Properties and distributions of values of fractal functions related to $\boldsymbol {Q_2}$-representations of real numbers

A $Q_2$-representation of numbers $x\in [0;1]$ is determined by a parameter $q_0\in (0;1)$ and provides an expansion of a number $x\in [0;1]$ in the form of the following series: \[ x=\alpha _1q_{1-\alpha _1}+\sum _{k=2}^{\infty }{\left (\alpha _kq_{1-\alpha _k}\prod _{j=1}^{k-1}{q_{\alpha _j(x)}}\right )}\equiv \Delta ^{Q_2}_{\alpha _1\alpha _2\ldots \alpha _n\ldots }, \] where $\alpha _k\in \{0,1\}\equiv A$ and $q_1\equiv 1-q_0$. The structural and local as well as global topological/metric and fractal properties are studied for the function $f_{\varphi }$ defined by \begin{align*} f_{\varphi }(x)&=f_{\varphi }\left (\Delta ^{Q_2}_{\alpha _1\alpha _2\alpha _3\ldots \alpha _{n-1}\alpha _{n}\alpha _{n+1}\ldots }\right ) \\ &=\Delta ^{Q_2}_{\varphi (\alpha _1,\alpha _2)\varphi (\alpha _2,\alpha _3)\ldots \varphi (\alpha _{n-1},\alpha _{n})\varphi (\alpha _{n},\alpha _{n+1})\ldots }, \end{align*} where $\varphi$ is a given function, $\varphi \colon A^2\rightarrow A$.

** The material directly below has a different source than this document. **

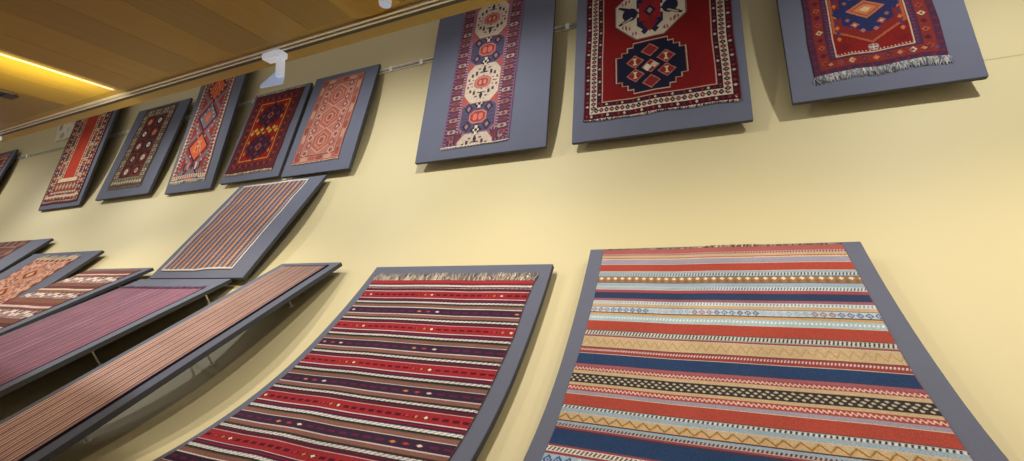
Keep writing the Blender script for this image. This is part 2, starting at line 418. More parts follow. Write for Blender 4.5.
# ================================================================== P5: the blue, red and tan banded kilim
RED = (178, 70, 58); NAVY = (44, 62, 98); TAN = (198, 170, 136); CRIM = (150, 66, 76); LBL = (152, 172, 192); LIL = (158, 150, 172); CREAM = (222, 205, 172); BLK = (52, 48, 54)
def band(c, y0, y1, col): c.rect(0, y0, c.w, y1, col)
def btick(c, y0, y1, bg, fg, p=.013, duty=.45, slant=.5, fg2=None):
    m = (c.Y >= y0) & (c.Y < y1); v = (c.Y - y0) / (y1 - y0); c.put(m, bg)
    k = ((c.X / p + v * slant) % 1) < duty; mid = (v > .15) & (v < .85)
    c.put(m & k & mid, fg)
    if fg2 is not None: c.put(m & ~k & mid, fg2)
def bzig(c, y0, y1, bg, fg, p=.045, wd=.28, fg2=None):
    m = (c.Y >= y0) & (c.Y < y1); v = (c.Y - y0) / (y1 - y0); c.put(m, bg)
    tri = np.abs((c.X / p) % 1 - .5) * 2 * .7 + .15
    c.put(m & (np.abs(v - tri) < wd / 2), fg)
    if fg2 is not None: c.put(m & (np.abs(v - tri - wd) < wd / 2), fg2)
def btri(c, y0, y1, bg, fg, dark, p=.026):
    m = (c.Y >= y0) & (c.Y < y1); v = (c.Y - y0) / (y1 - y0); c.put(m, bg)
    q = np.abs((c.X / p) % 1 - .5) * 2
    c.put(m & (q + np.abs(v - .28) * 2.4 < .62), fg); q2 = np.abs((c.X / p + .5) % 1 - .5) * 2
    c.put(m & (q2 + np.abs(v - .72) * 2.4 < .62), dark)
def blat(c, y0, y1, bg, fg, p=.014):
    m = (c.Y >= y0) & (c.Y < y1); v = (c.Y - y0) / (y1 - y0); c.put(m, bg)
    for ph, vc in ((0, .25), (.5, .5), (0, .75)):
        q = np.abs((c.X / p + ph) % 1 - .5) * 2; c.put(m & (q + np.abs(v - vc) * 5.5 < .62), fg)
def bdia(c, y0, y1, bg, cols, p=.032, seed=3):
    m = (c.Y >= y0) & (c.Y < y1); v = (c.Y - y0) / (y1 - y0); c.put(m, bg)
    k = np.floor(c.X / p).astype(int); q = np.abs(c.X / p - k - .5) * 2; w = np.abs(v - .5) * 2.1
    h = (k // 3 * 7 + seed) % len(cols)
    for i, cc in enumerate(cols):
        c.put(m & (h == i) & (q + w < .95) & (q + w > .5), cc); c.put(m & (h == i) & (q + w < .25), cc)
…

For the random variable $Y=f_{\varphi }(X)$ where $X$ is a random variable with a known distribution, we study its Lebesgue structure (the discrete, absolutely continuous, and singular components) and spectral properties of the set of points of growth of the distribution function of $Y$.